The main actors in her story are John Winthrop, Roger Williams, Anne Hutchinson, and others. These are familiar names, but Vowell manages to uncover the human stories beneath the legends. Whatever one may say about the rebellious integrity of Hutchinson and Williams, in their resistance to the rigid Puritan faith, they were equally extreme and rigid. Winthrop himself was capable of duplicity as well as self-deception. Although he participated willingly in the hearings that led to William's expulsion from the Colony, they remained correspondents long after Williams' departure. Winthrop relied on Williams for information about the local Indians.

In her discussion of Winthrop's "city on the hill" sermon, Vowell examines Ronald Reagan's appropriation of the term. She believes that by the time of the Reagan administration the nation had lost the meaning of the phrase and that Reagan himself had no idea of its significance—in fact, she believes his administration epitomized the opposite of what it means.

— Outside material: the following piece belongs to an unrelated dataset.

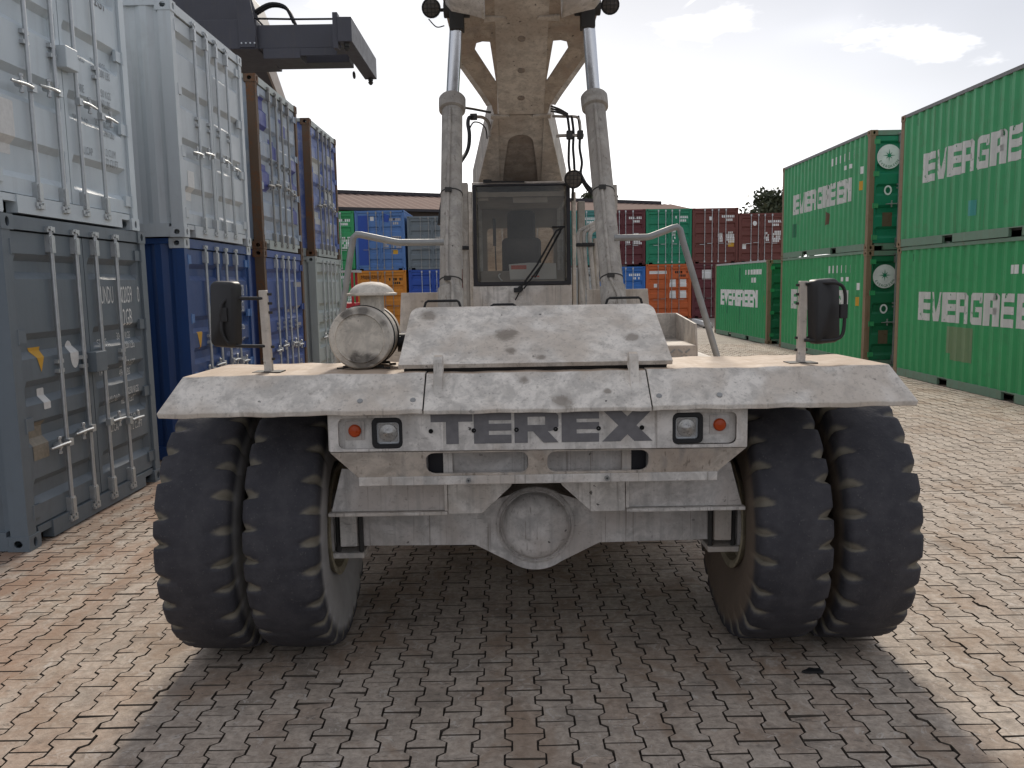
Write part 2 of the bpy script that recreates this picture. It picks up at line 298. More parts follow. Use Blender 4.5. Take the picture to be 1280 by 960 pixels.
# ------------------------------------------------------------------ mesh helpers
class MB:
    def __init__(s, off=(0, 0, 0)): s.v = []; s.f = []; s.off = off
    def add(s, vs, fs):
        b = len(s.v); s.v += [tuple(x) for x in vs]; s.f += [tuple(b + i for i in q) for q in fs]; return s
    def box(s, x0, x1, y0, y1, z0, z1):
        return s.add([(x0, y0, z0), (x1, y0, z0), (x1, y1, z0), (x0, y1, z0), (x0, y0, z1), (x1, y0, z1), (x1, y1, z1), (x0, y1, z1)],
                     [(0, 3, 2, 1), (4, 5, 6, 7), (0, 1, 5, 4), (1, 2, 6, 5), (2, 3, 7, 6), (3, 0, 4, 7)])
    def obox(s, c, sx, sy, sz, rot):
        M = Matrix.Translation(c) @ rot.to_4x4()
        vs = [M @ Vector((a * sx / 2, b * sy / 2, d * sz / 2)) for d in (-1, 1) for a, b in ((-1, -1), (1, -1), (1, 1), (-1, 1))]
        return s.add(vs, [(0, 3, 2, 1), (4, 5, 6, 7), (0, 1, 5, 4), (1, 2, 6, 5), (2, 3, 7, 6), (3, 0, 4, 7)])
    def cyl(s, p0, p1, r0, r1=None, n=16, caps=True):
        return s.tube([p0, p1], [r0, r0 if r1 is None else r1], n, caps)
    def tube(s, pts, r, n=8, caps=True):
        pts = [Vector(p) for p in pts]; k = len(pts)
        rs = list(r) if hasattr(r, '__len__') else [r] * k
        up = Vector((.13, .27, 1)).normalized(); vs = []; prev = None
        for i, p in enumerate(pts):
            d = (pts[min(i + 1, k - 1)] - pts[max(i - 1, 0)]).normalized()
            a = (prev - d * prev.dot(d)) if prev is not None else d.cross(up)
            if a.length < 1e-6: a = d.orthogonal()
            a.normalize(); b = d.cross(a); prev = a
            for j in range(n):
                q = 2 * math.pi * j / n; vs.append(p + (a * math.cos(q) + b * math.sin(q)) * rs[i])
        fs = [(i * n + j, i * n + (j + 1) % n, (i + 1) * n + (j + 1) % n, (i + 1) * n + j) for i in range(k - 1) for j in range(n)]
        if caps: fs += [tuple(range(n))[::-1], tuple((k - 1) * n + j for j in range(n))]
        return s.add(vs, fs)
    def lathe(s, prof, org, axis, n=32):
        """prof: (radius, distance along axis)"""
        ax = Vector(axis).normalized(); a = ax.orthogonal().normalized(); b = ax.cross(a); o = Vector(org); vs = []
        for r, h in prof:
            for j in range(n):
                q = 2 * math.pi * j / n; vs.append(o + ax * h + (a * math.cos(q) + b * math.sin(q)) * r)
        k = len(prof)
        fs = [(i * n + j, i * n + (j + 1) % n, (i + 1) * n + (j + 1) % n, (i + 1) * n + j) for i in range(k - 1) for j in range(n)]
        if prof[0][0] > 1e-4: fs.append(tuple(range(n))[::-1])
        if prof[-1][0] > 1e-4: fs.append(tuple((k - 1) * n + j for j in range(n)))
        return s.add(vs, fs)
    def plate(s, outer, holes=(), M=None, th=.01):
        """flat plate with real holes; outline in x,y; thickness along +z of M"""
        loops = [outer] + list(holes); tri = tessellate_polygon([[Vector((x, y, 0)) for x, y in lp] for lp in loops])
        flat = [p for lp in loops for p in lp]; n = len(flat); M = M or Matrix()
        vs = [M @ Vector((x, y, 0)) for x, y in flat] + [M @ Vector((x, y, th)) for x, y in flat]
        fs = []
        for a, b, c in tri:
            (ax, ay), (bx, by), (cx, cy) = flat[a], flat[b], flat[c]
            if (bx - ax) * (cy - ay) - (by - ay) * (cx - ax) < 0: b, c = c, b
            fs.append((a + n, b + n, c + n)); fs.append((a, c, b))
        st = 0
        for lp in loops:
            k = len(lp)
            for i in range(k): a, b = st + i, st + (i + 1) % k; fs.append((a, b, b + n, a + n))
            st += k
        return s.add(vs, fs)
    def sheet(s, prof, x0, x1, n=1, th=None):
        """prof: list of (y,z) swept along x between x0 and x1 (numbers or lists, one per profile point)"""
        k = len(prof); g = lambda q, i: q[i] if hasattr(q, '__len__') else q
        vs = [(g(x0, i) + (g(x1, i) - g(x0, i)) * j / n, prof[i][0], prof[i][1]) for i in range(k) for j in range(n + 1)]
        fs = [(i * (n + 1) + j, i * (n + 1) + j + 1, (i + 1) * (n + 1) + j + 1, (i + 1) * (n + 1) + j) for i in range(k - 1) for j in range(n)]
        return s.add(vs, fs)
    def mesh(s, name, smooth=None):
        me = bpy.data.meshes.new(name); ox, oy, oz = s.off
        me.from_pydata([(x - ox, y - oy, z - oz) for x, y, z in s.v], [], s.f)
        bm = bmesh.new(); bm.from_mesh(me); bmesh.ops.recalc_face_normals(bm, faces=bm.faces); bm.to_mesh(me); bm.free()
        if smooth: me.shade_smooth(); me.set_sharp_from_angle(angle=R_(smooth))
        return me
    def build(s, name, material, parent=None, smooth=None, bev=0, solid=0, loc=None):
        return link(name, s.mesh(name, smooth), material, parent, bev, solid, loc)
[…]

Vowell's main criticism of the Puritans, aside from their fanatical rigidity about certain issues and principles, concerns their treatment of the Indians. She gives a disturbing account of the annihilation of the Pequot tribe. The Puritans may have loved one another and God, but when it came to the Indians they didn't hesitate to abuse, mistreat, and murder—the annihilation of many of the Pequot tribe, 300 in all, including children, in an event where they were all herded into a tent that was set afire (anyone who tried to escape was shot) is Vowell's main case in point. The Puritans never wavered in their determination to wipe out or at least subjugate the Indians. They believed they were God's chosen people, on a sacred mission to create a new settlement, Winthrop's fabled "city on a hill." Vowell suggests that their belief in their own special and unique calling infiltrated American culture and that it continues to influence American foreign policy and our treatment of other nations and peoples, especially ones who do not share our lifestyles and values. This notion is hardly new—Vowell is only the most recent among a long line of historians and commentators who have made the argument.

From an intellectual as well as entertainment perspective, The Wordy Shipmates is a satisfying book and as good a way as any for the average reader to learn about the early Puritans.